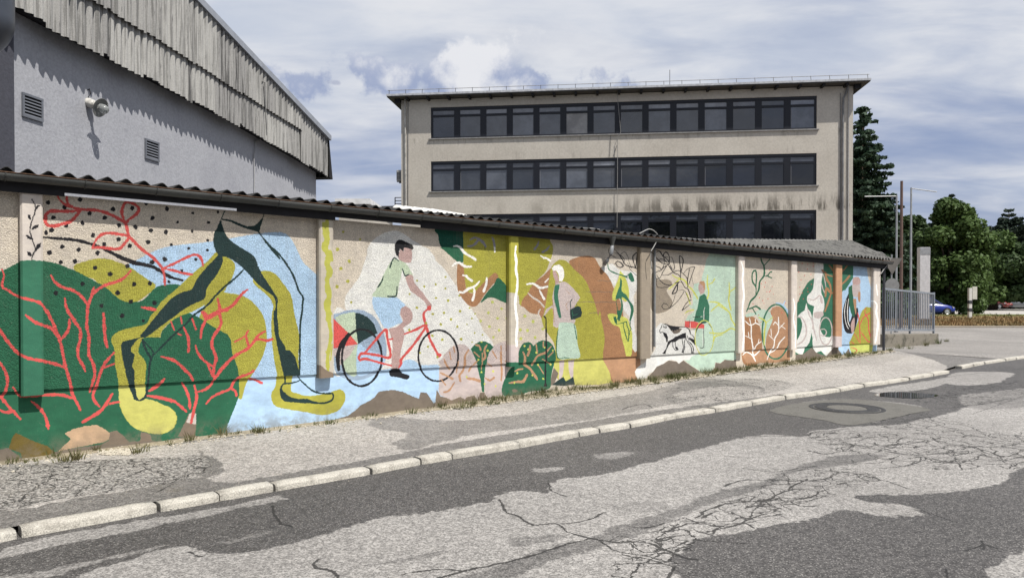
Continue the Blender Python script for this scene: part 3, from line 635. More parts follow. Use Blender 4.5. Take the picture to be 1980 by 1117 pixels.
P w Q:85,515 95,560 130,620 130,760 110,860 80,900 60,960 0,940 -10,870 30,790 50,700 30,640 10,630 40,600 70,580
P pk Q:200,450 215,450 230,520 210,520
P pk Q:150,600 230,590 235,620 200,650 150,640
S pk 8 Q:95,560 110,620 140,680 140,740
S pk 9 Q:10,640 40,640 70,680 85,740 80,800 50,850 0,880
S pk 8 Q:215,345 230,400 245,430
S pk 8 Q:100,480 150,490 200,450
C pk 8 Q:253,760 55,118 0
S pk 7 Q:200,750 240,740 260,770 240,800 200,790
S pk 7 Q:140,650 150,740 175,840
S pk 6 Q:215,230 240,300 255,380
S br 18 Q:345,190 375,230 370,330 365,420 360,500 365,900
S br 15 Q:365,420 300,430 260,390 250,460
S br 14 Q:300,430 290,360 260,310 250,250
S br 12 Q:300,430 270,520 245,590
S br 9 Q:350,300 310,230 280,190
S br 13 Q:370,370 420,420 470,370
S br 12 Q:370,370 410,300 460,280 500,290
S br 10 Q:375,260 420,220 440,190
S br 10 Q:320,290 260,270 220,230
p b X:1623,505 1700,505 1700,690 1623,690
p g2 Q:365,160 490,160 490,300 400,440 382,460 365,500
S br 13 Q:370,370 420,330 460,280
S br 10 Q:375,260 420,220 440,190
P b Q:382,460 450,400 520,330 480,600 440,760 460,870 430,950 405,965 385,900
P c Q:610,180 670,180 670,500 650,470 640,380 620,300
P y Q:600,550 640,555 670,600 670,870 465,880 470,830 500,760 540,650 570,580
p ye Q:465,880 670,865 660,950 600,945 490,960 470,920
p oc Q:0,960 60,960 140,900 180,945 265,975 345,880 400,960 460,910 475,960 600,950 670,950 670,1100 0,1100
p b Q:382,880 455,875 450,920 430,950 405,965 385,930
P k Q:460,420 430,480 405,560 400,660 420,760 460,780 500,760 530,640 530,560 500,560 460,680 455,560 480,470
S ww 4 Q:430,490 415,600 430,700 450,740
S ww 4 Q:450,480 440,580 445,680 462,720
P g Q:450,380 480,360 490,460 500,560 500,640 470,600 455,500
P pk Q:485,350 545,350 548,450 520,470 490,460
P sk Q:490,300 540,295 552,350 490,360
P br2 Q:535,420 552,420 552,500 540,515 530,480
P br2 Q:490,480 515,480 515,620 500,560
P sk Q:470,700 500,640 500,740 480,780
S r 7 Q:550,865 545,700 530,600
S r 7 Q:550,700 580,640 640,600
S r 7 Q:600,560 590,600 620,660 625,750 650,840
S r 7 Q:500,780 540,850
S r 7 Q:560,770 620,850 640,850
S r 7 Q:470,850 500,870
S r 6 Q:480,900 530,920 510,950
"""
POSTS = r"""
p lt X:30,360 95,360 95,800 30,800
p g2 X:30,506 40,504 62,503 85,505 95,508 95,800 30,800
P k X:65,384
S k 7 A:235,213 262,262 258,320 232,395 222,440 235,500 258,560 262,590 240,640 235,665
P k A:265,275 278,255 303,258 285,275 270,290
P k A:222,370 208,350 208,328 228,330 232,355
P k A:232,440 250,412 288,403 285,425 250,440
P k A:240,515 205,505 190,485 210,480 232,500
P k A:262,590 280,545 308,535 300,565 270,600
P k A:230,640 205,625 205,603 225,605 240,630
S r 17 A:120,930 160,945 240,965 300,985 330,1010
S r 17 B:175,35 230,75 290,100
S r 17 B:130,295 200,325 300,342
p pc X:610,415 655,415 655,760 610,760
S o 46 G:165,140 155,250 165,330 140,400 185,480 165,560 190,640 160,720
S o 42 G:165,700 170,800 185,880 160,960 180,1060 175,1117
S o 40 G:195,440 215,520
P o G:118,150 160,150 150,240 125,260
S o 38 H:160,0 150,60 165,130
S o 24 H:160,100 165,200 178,300 165,400 150,500 152,640
S o 12 H:135,440 160,520
S o 12 H:190,380 175,520
P cd H:80,560 130,600 210,640 210,700 80,700
p pc X:980,440 1010,440 1010,720 980,720
p y I:800,300 930,300 930,960 800,930
p pc I:800,920 870,930 930,1010 930,1117 800,1117
p pk J:720,440 840,440 840,640 720,640
p g J:720,610 840,610 840,720 720,720
S ww 21 I:880,425 872,500 885,600 880,680 900,800 890,900 875,1000 880,1117
S ww 20 J:790,0 800,120 815,220 805,350 808,450
p c2 X:1236,460 1260,460 1260,720 1236,720
p lt X:1427,480 1445,480 1445,700 1427,700
S ww 12 O:150,165 165,230 160,330 172,450 160,560 165,700 172,800 160,925
p lt X:1527,495 1545,495 1545,700 1527,700
S ww 8 O:600,480 612,560 600,650 618,760 615,900
p br2 X:1615,500 1630,500 1630,660 1615,660
p pk X:1610,650 1628,650 1628,690 1610,690
p lt X:1685,500 1710,500 1710,700 1685,700
S ww 12 Q:670,500 695,530 690,600 705,680 695,780 680,860
S ww 12 Q:690,360 700,450
"""
RES = 1/0.0036; U0 = -1.6; ULEN = 22.4; ZLEN = 2.9
TWd, THt = int(ULEN*RES), int(ZLEN*RES)
def fill(img, P, col):
    x = P[:, 0]; y = P[:, 1]; h, w = img.shape[:2]
    y0 = max(0, int(math.floor(y.min()))); y1 = min(h-1, int(math.ceil(y.max())))
    xb = np.roll(x, -1); yb = np.roll(y, -1)
    for r in range(y0, y1+1):
        yc = r+.5; m = (y <= yc) != (yb <= yc)
        if not m.any(): continue
        xs = np.sort(x[m] + (yc-y[m])/(yb[m]-y[m])*(xb[m]-x[m]))
        for a, b in zip(xs[0::2], xs[1::2]):
            i, j = max(0, int(round(a))), min(w, int(round(b)))
            if j > i: img[r, i:j] = col
def catmull(P, closed, step=5.0):
    P = np.asarray(P, float); n = len(P)
    if n < 3: return P
    out = []
    rng = range(n) if closed else range(n-1)
    for i in rng:
        p1 = P[i]; p2 = P[(i+1) % n]
        p0 = P[(i-1) % n] if closed or i > 0 else p1*2-p2
        p3 = P[(i+2) % n] if closed or i+2 < n else p2*2-p1
        k = max(1, int(np.linalg.norm(p2-p1)/step)); tt = np.linspace(0, 1, k, endpoint=False)[:, None]
        out.append(.5*((2*p1)+(-p0+p2)*tt+(2*p0-5*p1+4*p2-p3)*tt**2+(-p0+3*p1-3*p2+p3)*tt**3))
    if not closed: out.append(P[-1:])
    return np.vstack(out)
def parse(tok):
    pts = []; v = None; sc = 1
    for t_ in tok:
        if ':' in t_: k, t_ = t_.split(':'); v = VW[k]; sc = v[2]
        a, b = t_.split(','); pts.append((v[0]+float(a)/v[2], v[1]+float(b)/v[2]))
    return np.array(pts), sc
def paint(text, img, plane, off, jitter=0.0):
    def M(P):
        o = []
        for a, b in P:
            u, z = plane.at(a, b, off); o.append(((u-U0)*RES, z*RES))
        return np.array(o)
    rs = np.random.RandomState(3)
    for line in text.strip().splitlines():
        tok = line.split(); kind, colr = tok[0], np.array(PAL[tok[1]], np.float32)/255
        if kind in 'Pp':
            pts, _ = parse(tok[2:])
            if len(pts) < 3: continue
            if kind == 'P': pts = catmull(pts, True)
            fill(img, M(pts), colr); continue
        wd = float(tok[2])*dict(S=1.28, D=1.8, C=1.25)[kind]; pts, sc0 = parse(tok[3:4] if kind == 'C' else tok[3:])
        sc = VW[tok[3][0]][2]; r = wd/sc/2
        if kind == 'D':
            for c in pts:
                a = np.linspace(0, 2*np.pi, 14, endpoint=False); k = 1+rs.uniform(-.13, .13, 14)
                fill(img, M(np.c_[c[0]+r*k*np.cos(a)*rs.uniform(.85, 1.1), c[1]+r*k*np.sin(a)]), colr)
            continue
        if kind == 'C':   # ring: centre, radii, tilt
            v = VW[tok[3][0]]; rx, ry = [float(q)/v[2] for q in tok[4].split(',')]; c = pts[0]
            a = np.linspace(0, 2*np.pi, 60); pts = np.c_[c[0]+rx*np.cos(a), c[1]+ry*np.sin(a)]
        elif len(pts) > 2: pts = catmull(pts, False, 3.5)
        seg = []
        for i in range(len(pts)):
            q_ = i/max(1, len(pts)-1); rr = r*(1+.12*math.sin(i*.9+tok[3].__len__())+.07*math.sin(i*2.3))*(1 if kind == 'C' else .62+.38*min(1, 6*q_, 6*(1-q_)+.25))
            a = np.linspace(0, 2*np.pi, 10, endpoint=False); fill(img, M(np.c_[pts[i, 0]+rr*np.cos(a), pts[i, 1]+rr*np.sin(a)]), colr)
            if i+1 < len(pts):
                dd = pts[i+1]-pts[i]; L = np.hypot(*dd)
                if L < 1e-6: continue
                nn = np.array((-dd[1], dd[0]))/L*rr
                fill(img, M(np.array((pts[i]+nn, pts[i+1]+nn, pts[i+1]-nn, pts[i]-nn))), colr)
def to_image(name, arr, srgb=True):
    h, w = arr.shape[:2]; im = bpy.data.images.new(name, w, h, alpha=False, float_buffer=False)
    im.colorspace_settings.name = 'sRGB' if srgb else 'Non-Color'
    buf = np.ones((h, w, 4), np.float32); buf[..., :3] = arr; im.pixels.foreach_set(buf.ravel()); im.update(); im.pack(); return im
mur = np.empty((THt, TWd, 3), np.float32); mur[:] = np.array(PAL['c'], np.float32)/255
_zz = np.arange(THt)[:, None]/RES; _uu = np.arange(TWd)[None, :]/RES+U0
mur[(_zz < .745-.0163*_uu)] = np.array(PAL['oc'], np.float32)/255
paint(MURAL, mur, WALL, 0.0)
pst = np.empty((THt, TWd, 3), np.float32); pst[:] = np.array(PAL['c2'], np.float32)/255
paint(POSTS, pst, WALL, 0.085)
IM_MUR = to_image('mural_paint', mur); IM_PST = to_image('post_paint', pst)
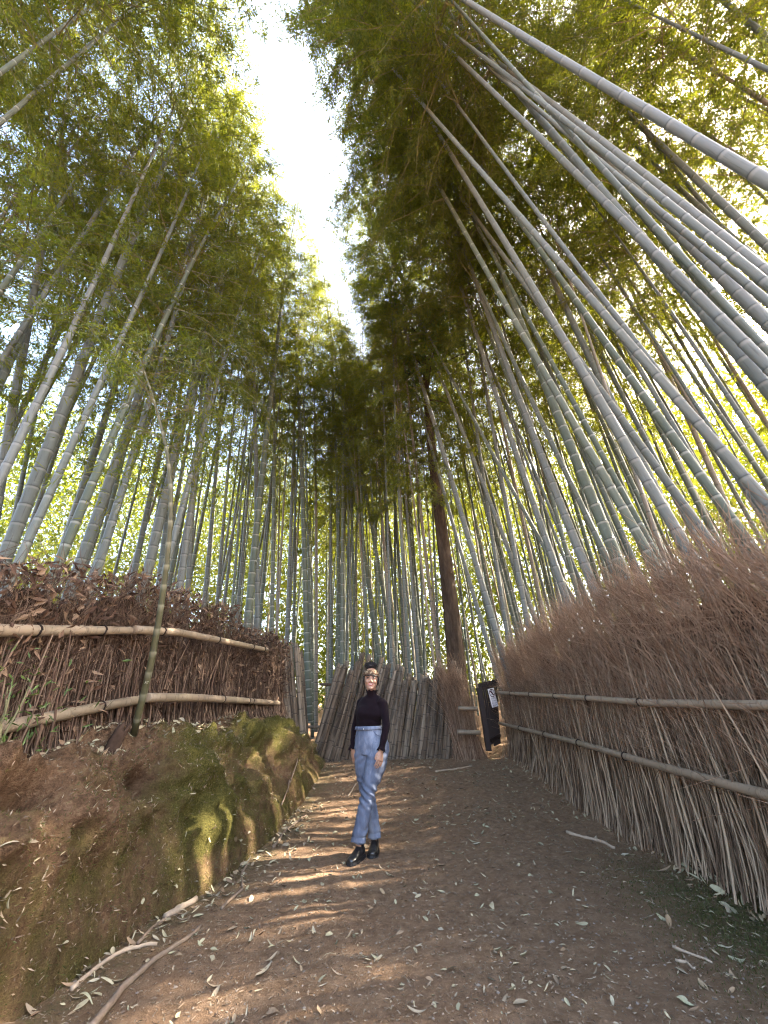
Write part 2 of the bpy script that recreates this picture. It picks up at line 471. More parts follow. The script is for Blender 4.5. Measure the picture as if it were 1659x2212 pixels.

> **What is asked**: From the entries above, extract each line containing "this".

> **Result**:
Continue the Blender Python script for this scene: part 3, from line 635. More parts follow. Use Blender 4.5. Take the picture to be 1980 by 1117 pixels.
Write part 2 of the bpy script that recreates this picture. It picks up at line 471. More parts follow. The script is for Blender 4.5. Measure the picture as if it were 1659x2212 pixels.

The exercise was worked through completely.